In-person events still change my life. Every time I feel disconnected from my kinks or weary of them (or scared of them) I take it as a sign that I need to go to the next in-person kink event with no expectations and an open mind, and just experience the people there. I don’t even have to have sex with anyone there: I just need to be there among them, maybe make a few connections, get a phone number or two or follow some folks on Instagram. In-person events help me meet real people, and those people matter. In-person kink events heal me and reconnect me to my tribe. They will do the same for you.

So that’s a good way to start. From that first interaction – online or, even better, in person – your journey will grow in unforeseeable ways. You cannot predict where it “leads to”, but if the millions of happily kinky people all over the world offer any kind of prediction, it is that your journey will probably lead to good and healthy things, not bad things.

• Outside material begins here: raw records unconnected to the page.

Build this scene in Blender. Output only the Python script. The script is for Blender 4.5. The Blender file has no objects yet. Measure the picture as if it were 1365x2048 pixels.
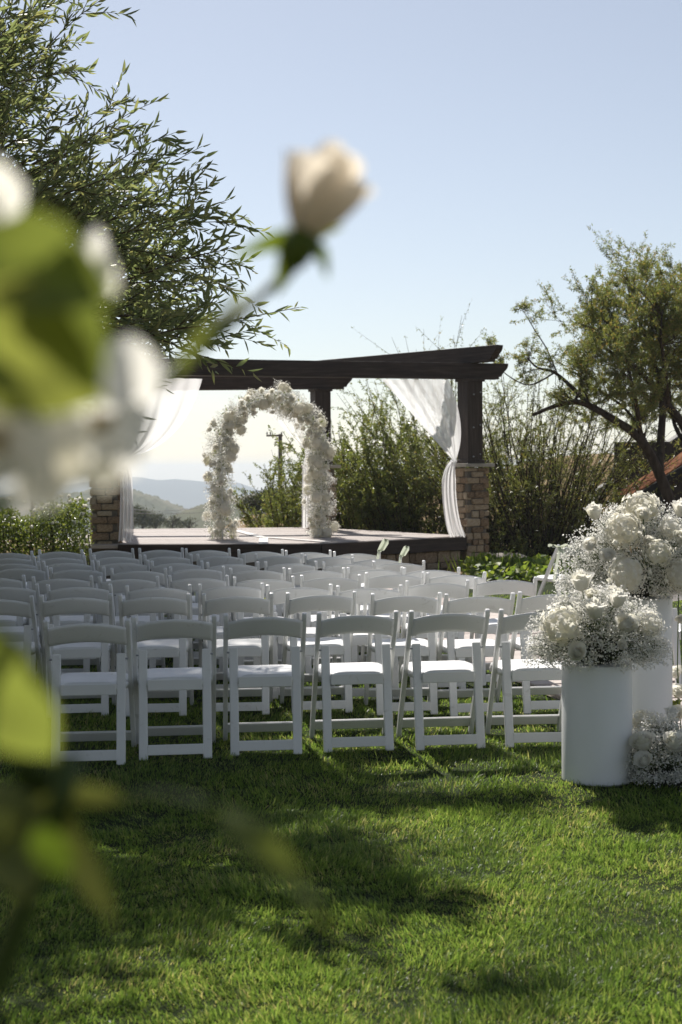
import bpy, bmesh, math, random
import numpy as np
from mathutils import Vector, Matrix, Euler

R = math.radians
sc = bpy.context.scene
COL = sc.collection
rng = np.random.default_rng(7)
random.seed(7)

# ------------------------------------------------------------------ camera
F_PX, CX, CY = 2844.0, 682.5, 1024.0          # photograph is 1365 x 2048, 50 mm lens
CAM_H = 1.54
PITCH, ROLL = math.atan(86.0 / F_PX), R(0.40)
cam_data = bpy.data.cameras.new('camera')
cam = bpy.data.objects.new('camera', cam_data)
COL.objects.link(cam)
cam.location = (0, 0, CAM_H)
cam_rot = Euler((math.pi / 2 - PITCH, 0, 0)).to_matrix() @ Matrix.Rotation(-ROLL, 3, 'Z')
cam.rotation_euler = cam_rot.to_euler()
cam_data.sensor_fit = 'VERTICAL'
cam_data.sensor_height = 36.0
cam_data.lens = 36.0 * F_PX / 2048.0
cam_data.clip_start = 0.02
cam_data.clip_end = 12000
cam_data.dof.use_dof = True
cam_data.dof.focus_distance = 8.8
cam_data.dof.aperture_fstop = 4.8
sc.camera = cam


def at(px, py, Y):
    """World point seen at photo pixel (px, py) at distance Y."""
    d = cam_rot @ Vector(((px - CX) / F_PX, (CY - py) / F_PX, -1.0))
    return Vector((0, 0, CAM_H)) + d * (Y / d.y)


def ground_at(px, py, z=0.0):
    d = cam_rot @ Vector(((px - CX) / F_PX, (CY - py) / F_PX, -1.0))
    t = (z - CAM_H) / d.z
    return Vector((0, 0, CAM_H)) + d * t


# ------------------------------------------------------------------ sky, sun, exposure
SUN_EL, SUN_AZ = R(47), R(-17)                # azimuth from +Y, negative = to the left
world = bpy.data.worlds.new('World')
sc.world = world
world.use_nodes = True
nt = world.node_tree
bg = nt.nodes['Background']
sky = nt.nodes.new('ShaderNodeTexSky')
sky.sky_type = 'NISHITA'
sky.sun_disc = False
sky.sun_elevation = SUN_EL
sky.sun_rotation = SUN_AZ
sky.altitude = 300
sky.air_density = 1.0
sky.dust_density = 0.55
sky.ozone_density = 1.0
hs = nt.nodes.new('ShaderNodeHueSaturation')      # pale, slightly milky summer sky all round
hs.inputs['Saturation'].default_value = 0.62
hs.inputs['Hue'].default_value = 0.503
nt.links.new(sky.outputs[0], hs.inputs['Color'])
nt.links.new(hs.outputs[0], bg.inputs[0])
bg.inputs[1].default_value = 0.082
sun_dir = Vector((math.sin(SUN_AZ) * math.cos(SUN_EL), math.cos(SUN_AZ) * math.cos(SUN_EL), math.sin(SUN_EL)))
sd = bpy.data.lights.new('sun', 'SUN')
sd.energy = 5.0
sd.angle = R(0.53)
sd.color = (1.0, 0.95, 0.88)
sun = bpy.data.objects.new('sun', sd)
COL.objects.link(sun)
sun.location = sun_dir * 40
sun.rotation_euler = sun_dir.to_track_quat('Z', 'Y').to_euler()
sc.view_settings.view_transform = 'Standard'
sc.view_settings.look = 'None'
sc.view_settings.exposure = 0.36
sc.view_settings.gamma = 1.0
sc.cycles.use_denoising = True
sc.cycles.max_bounces = 8
sc.cycles.transparent_max_bounces = 12
sc.cycles.volume_bounces = 0
sc.cycles.caustics_reflective = False
sc.cycles.caustics_refractive = False


# ------------------------------------------------------------------ helpers
def link(o, parent=None):
    COL.objects.link(o)
    if parent is not None:
        o.parent = parent
    return o


def tag(o, label=None, cat=None, group=None, kind=None):
    if label: o['label'] = label
    if cat: o['category'] = cat
    if group: o['group'] = group
    if kind: o['kind'] = kind
    return o


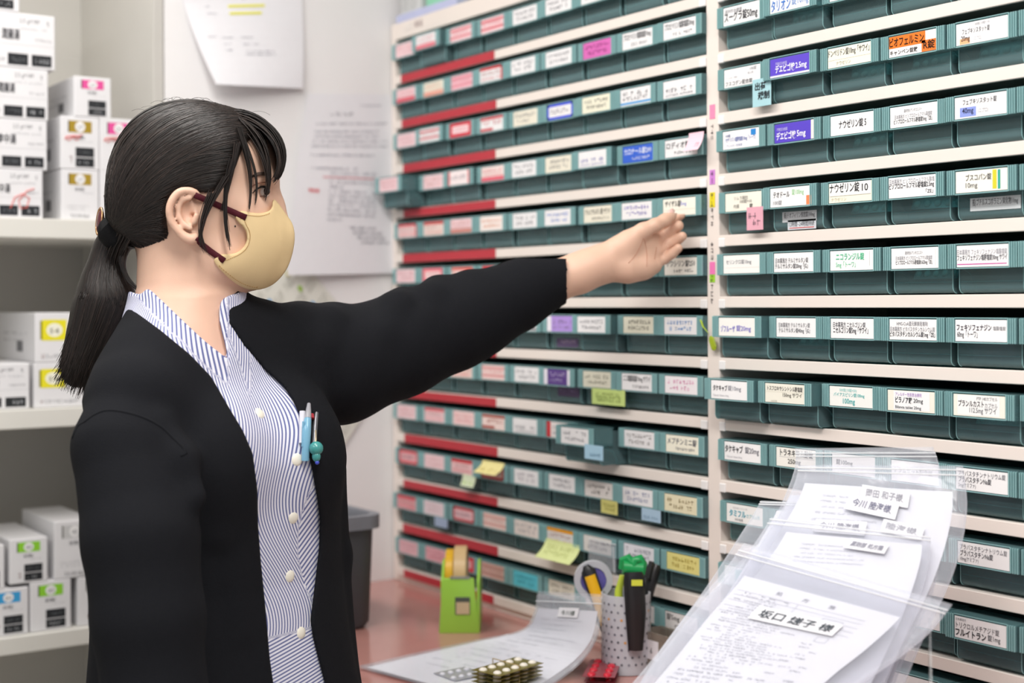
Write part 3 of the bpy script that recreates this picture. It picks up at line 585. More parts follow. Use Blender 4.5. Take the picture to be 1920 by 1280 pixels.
def wall_papers():
    w, h = .21, .297
    S = px_sheet([((330, -60, .002), (566, -60, .002)), ((345, 10, .003), (567, 5, .003)), ((372, 85, .022), (569, 85, .005)), ((405, 158, .05), (568, 166, .012))], w, h, -2.379)
    mb = MB(); sheet_paper(mb, S, w, h, PAP)
    m = ink('8a8a96')
    mb.rect(S, .075, .190, .14, .196, ink('e6e23c'), .0006); mb.rect(S, .075, .172, .133, .178, ink('e6e23c'), .0006)
    for x, y, ww in ((.035, .192, .012), (.035, .174, .018), (.10, .21, .01), (.18, .222, .01), (.025, .118, .015), (.05, .116, .022), (.085, .116, .024), (.05, .100, .014), (.088, .100, .03), (.05, .086, .014), (.088, .084, .06), (.088, .077, .065)): mb.scribble(S, x, y, ww, .0032, m, .0006)
    tag(mb.build('paper_notice', origin=S(w / 2, h, 0), solid=.0003), 'white paper notice with two yellow highlighted lines on back wall', 'paper')
    S = px_sheet([((577, 176, .004), (735, 178, .002)), ((564, 262, .008), (738, 262, .002)), ((550, 380, .02), (739, 390, .003)), ((538, 516, .03), (742, 512, .006))], w, h, -2.379)
    mb = MB(); sheet_paper(mb, S, w, h, PAP); r = random.Random(3)
    mb.scribble(S, .13, .262, .05, .004, m, .0006); mb.scribble(S, .055, .242, .06, .006, ink('6d6d78'), .0006)
    for i in range(6): mb.scribble(S, .025, .225 - i * .0085 - (.006 if i > 0 else 0) - (.006 if i > 4 else 0), r.choice((.17, .17, .15)), .0036, m, .0006)
    for i in range(12): mb.scribble(S, .07 if i not in (0,) else .03, .150 - i * .0066, .1 if i not in (4, 11) else .03, .0034, m, .0006)
    mb.rect(S, .055, .138, .165, .1396, ink('d98a90'), .0006); mb.scribble(S, .028, .115, .022, .006, ink('d9424a'), .0006, 1); mb.scribble(S, .028, .115, .022, .006, ink('d9424a'), .0006, 1)
    for i in range(4): mb.scribble(S, .115 + i * .008, .068 - i * .006, .06, .0036, ink('6d6d78'), .0006)
    tag(mb.build('paper_notice', origin=S(w / 2, h, 0), solid=.0003), 'white paper letter with red mark hanging beside the drawer cabinet', 'paper')
    w, h = .42, .36
    S = px_sheet([((345, 727, .003), (528, 440, .003)), ((448, 855, .003), (633, 568, .003)), ((552, 980, .004), (737, 694, .004))], w, h, -2.379)
    mb = MB(); sheet_paper(mb, S, w, h, mat('flyer_paper', 'dcdbd2', .7, .2, .03, 40)); r = random.Random(5)
    for i in range(9):
        for j in range(10):
            x, y = .02 + j * .04, .02 + i * .036
            for q in range(3): mb.scribble(S, x, y + .006 * q, .03, .0035, ink('a9a79d'), .0006, seed=i * 99 + j * 7 + q)
            c = r.choice((None, None, 'c9bf52', '4d9bd0', '9fbf5a', None))
            if c: q = [(x + .03 + .006 * math.cos(a), y + .02 + .006 * math.sin(a)) for a in np.linspace(0, 2 * math.pi, 12, endpoint=False)]; mb.add([S(a, b, .0008) for a, b in q], [tuple(range(12))], ink(c))
    tag(mb.build('wall_flyer', origin=S(w / 2, h, 0), solid=.0003), 'cream flyer with coloured dots hung askew on wall behind her', 'flyer')
wall_papers()

# ------------------------------------------------------------------ cartons on top of the cabinet
def cabinet_top():
    zt = 1.9125
    for nm, lo, hi, c, lab in (('flat_tray', (-2.365, .004, zt), (-2.15, .25, zt + .016), 'b9bedd', 'thin lavender tray lying on the cabinet top'),
                               ('file_box', (-2.36, .012, zt + .0162), (-2.285, .24, zt + .10), 'c9cac9', 'grey file box on the lavender tray'),
                               ('carton', (-2.28, .02, zt + .0162), (-2.10, .24, zt + .09), '8ecfae', 'mint green carton on the lavender tray'),
                               ('carton', (-2.08, .05, zt), (-1.86, .26, zt + .05), 'a09a92', 'taupe carton on the cabinet top by the mint carton')):
        mb = MB(); mb.box(lo, hi, mat('top_' + c, c, .6), .002); S = plane_sheet((lo[0], lo[1] - .0003, lo[2]), (1, 0, 0), (0, 0, 1))
        if nm == 'file_box':
            for i in range(4): mb.scribble(S, .008, .008 + i * .008, .05, .004, ink('8f908f'))
        tag(mb.build(nm, origin=((lo[0] + hi[0]) / 2, (lo[1] + hi[1]) / 2, lo[2])), lab, 'tray' if nm == 'flat_tray' else 'box')
cabinet_top()

# ------------------------------------------------------------------ notes stuck on drawers
def note(x0, y0, x1, y1, c, label, text=None, yy=-.0096, curl=.0, skew=0.0, name='sticky_note', lines=0, inkc='5a5a55'):
    a = on(x0, y0, 1, yy); b = on(x1, y1, 1, yy); w, h = b[0] - a[0], a[2] - b[2]
    def S(x, y, off=0.0): t = 1 - y / h; return np.array([a[0] + x + skew * t * .01, yy - curl * t * t - off, b[2] + y])
    mb = MB(); mb.rect(S, 0, 0, w, h, paper(c), 0, 2, 6)
    if text:
        for i, t in enumerate(text): mb.text(S, t, w * .14 + i * w * .16, h * (.58 - .34 * i), h * .26, ink('26262c'), .0005, wmax=w * .7, bold=.02)
    for i in range(lines): mb.scribble(S, w * .12, h * (.2 + .6 * i / max(1, lines)), w * .76, h * .5 / max(2, lines), ink(inkc), .0005)
    return tag(mb.build(name, origin=S(w / 2, h), solid=.0002), label, 'note')
note(1411, 150, 1446, 196, 'a9d2da', 'pale blue handwritten note on third row right section', ('出荷', '規制'), yy=-.0105)
note(1400, 389, 1431, 430, 'e3a9b8', 'pink handwritten note hanging in fifth row right section', lines=2, inkc='9c7a86', yy=-.0105)
note(1292, 250, 1320, 281, 'f2ccd8', 'pale pink sticky note on fourth row beside centre post', curl=.012, lines=1, inkc='d5a5b5', yy=-.0105)
note(1110, 727, 1172, 762, 'c5d883', 'lime sticky note under a cream label in eighth row', lines=3, inkc='93a15c', yy=-.0105)
note(1096, 832, 1131, 864, 'a7cbe0', 'light blue note under the pulled out ninth row drawer', yy=-.0545, lines=1, inkc='86a9c0')
note(1127, 935, 1158, 966, 'cfc97a', 'yellow note hanging in tenth row near centre post', lines=2, inkc='a59f55', yy=-.0105)
note(1203, 951, 1239, 981, 'a9c3d8', 'light blue note hanging in tenth row near centre post', lines=1, inkc='8aa5bb', yy=-.0105)
note(1023, 1008, 1088, 1056, 'dbe3a0', 'pale lime sticky note curling from eleventh row drawer', curl=.022, lines=2, inkc='bcc47f', yy=-.0105)
note(905, 862, 946, 890, 'ebdf9c', 'curled yellow sticky note on a red edged tenth row label', curl=.02, lines=1, inkc='cdbf78', yy=-.0105)
note(868, 888, 892, 914, 'd5dfc0', 'small white and lime tag hanging in tenth row left section', yy=-.0105, curl=.006, lines=1, inkc='9fc43a')
note(815, 968, 839, 991, '9fb0cc', 'small lavender note under second label in eleventh row', yy=-.0105)
def sticker(key, x0, y0, x1, y1, c, body=None, line=None, inkc='55555c'):
    yy = ROOTS[key].location.y + .0074; a = on(x0, y0, 1, yy); b = on(x1, y1, 1, yy); w, h = b[0] - a[0], a[2] - b[2]
    S = plane_sheet((a[0], yy, b[2]), (1, 0, 0), (0, 0, 1)); mb = MB(); mb.box((a[0], yy, b[2]), (b[0], yy + .0004, a[2]), paper(c))
    if body: mb.text(S, body, w * .05, h * .3, h * .5, ink(inkc), .0004, wmax=w * .9)
    else: mb.scribble(S, w * .1, h * .4, w * .8, h * .4, ink(inkc), .0004)
    if line: mb.rect(S, w * .06, h * .14, w * .94, h * .22, ink(line), .0004)
    mb.build('bin_sticker', ROOTS[key])
sticker(('R', 5, 2), 1467, 398, 1531, 413, 'dfe2e6', '般)テオフィリン徐放錠100mg'); sticker(('R', 5, 2), 1477, 413, 1530, 428, 'd9dde2', '12時間~24時間持続', 'd0504c')
sticker(('R', 5, 5), 1819, 372, 1914, 390, 'd5d9dc', '般)ブチルスコポラミン臭化物10mg')
sticker(('L', 7, 6), 1044, 634, 1084, 651, '5b4a6e', None, None, 'c9b6d8'); sticker(('L', 8, 6), 1046, 722, 1086, 745, '5a486c', None, None, '9a86ae')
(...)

You cannot know what a season of growth will lead to. That is why it’s a season of growth: it teaches you. If you go into it assuming that you will feel “eventual displacement” then that is what will happen. New experiences tend to be dictated by our expectations. So try to go into this season of life with only a sense of wonder and curiosity. Explore these desires without trying to quantify, judge, or explain them. You can analyse yourself later, after you’ve had fun, not before.